Certidões de nascimento apontam quando uma pessoa é gêmea de outra. A emissão de outros documentos, no entanto, pode virar uma novela. Ana Julia e Juliana de Oliveira, de 20 anos, tiveram de fazer duas vezes o processo para a carteira identidade em Juiz de Fora (MG).

"Pegamos os recibos para retorno e, quando voltamos para buscar os RGs, estavam prontos, mas disseram que precisaríamos refazê-los, pois as digitais estavam extremamente parecidas", conta Ana Julia.

As duas precisavam dos documentos para viajar, mas por sorte houve tempo para resolver o problema. Segundo a Polícia Civil de Minas Gerais, responsável pela emissão do documento na cidade delas, a partir de 2022 o serviço mudou. O confronto de impressões digitais passou a ser feito por sistema de comparação biométrica, percebendo de forma mais eficaz a “individualização e unicidade” de digitais.

Diego e Dielo também tiveram problemas ao pedir seus títulos eleitorais, aos 17 anos. Foram convocados por um juiz, por carta, a irem no mesmo horário ao fórum.

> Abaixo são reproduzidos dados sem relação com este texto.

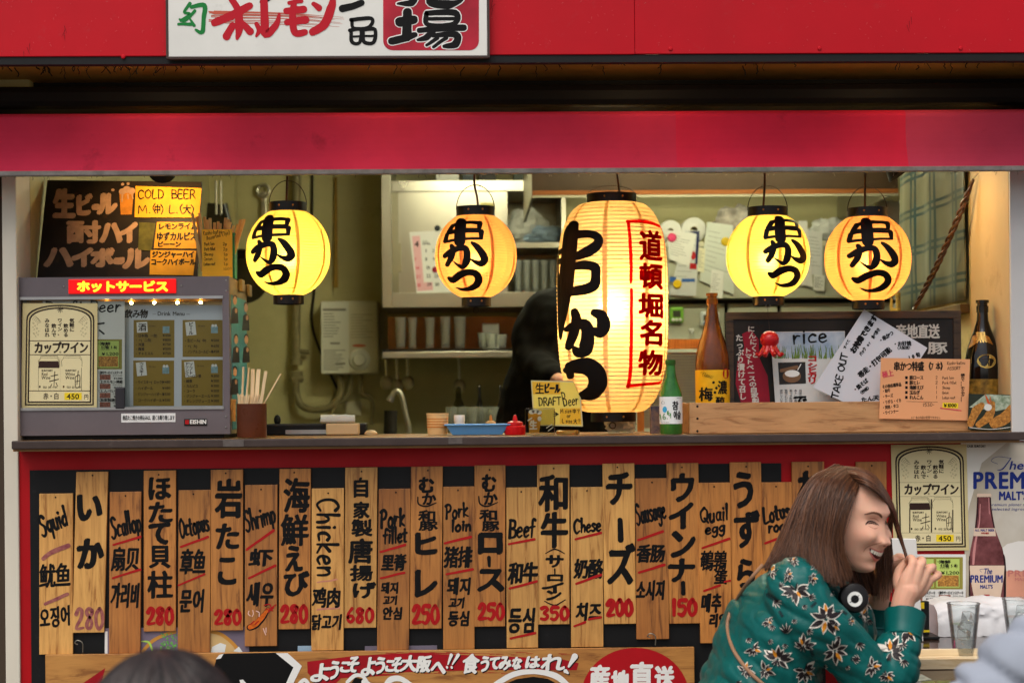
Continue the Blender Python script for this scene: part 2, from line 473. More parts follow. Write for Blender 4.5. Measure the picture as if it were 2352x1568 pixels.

Ao chegarem lá, foram informados de que o intuito da convocação era conferir se os dois realmente existiam ou se as requisições de títulos eram uma tentativa de fraude eleitoral.

Segundo o Tribunal Superior Eleitoral (TSE), juízes têm competência para solucionar suspeitas de duplicidade envolvendo inscrições atribuídas a pessoas gêmeas ou homônimas. Desde 2021, uma pessoa pode informar que é gêmea já no formulário de requerimento de alistamento eleitoral para subsidiar a decisão da autoridade.

Já Karlla não conseguiu tirar a Carteira Nacional de Habilitação (CNH) no mesmo posto em que sua irmã, Kamilla, havia procurado semanas antes. Ela teve de ir a outro posto.

"Até parece que não existem gêmeos que são idênticos e têm o mesmo sobrenome. Acham mais fácil se tratar de uma duplicidade no sistema do que pensar em gêmeos", diz Karlla.

O Detran-RJ afirma que não há impedimento para pessoas gêmeas tirarem CNH no mesmo posto.

Machado ressalta que a origem do problema é humana, ao se buscar tudo que pode causar falhas em um processo tecnológico:

"Então se evitam fraudes, mas não vem à cabeça que as decisões podem abranger gêmeos".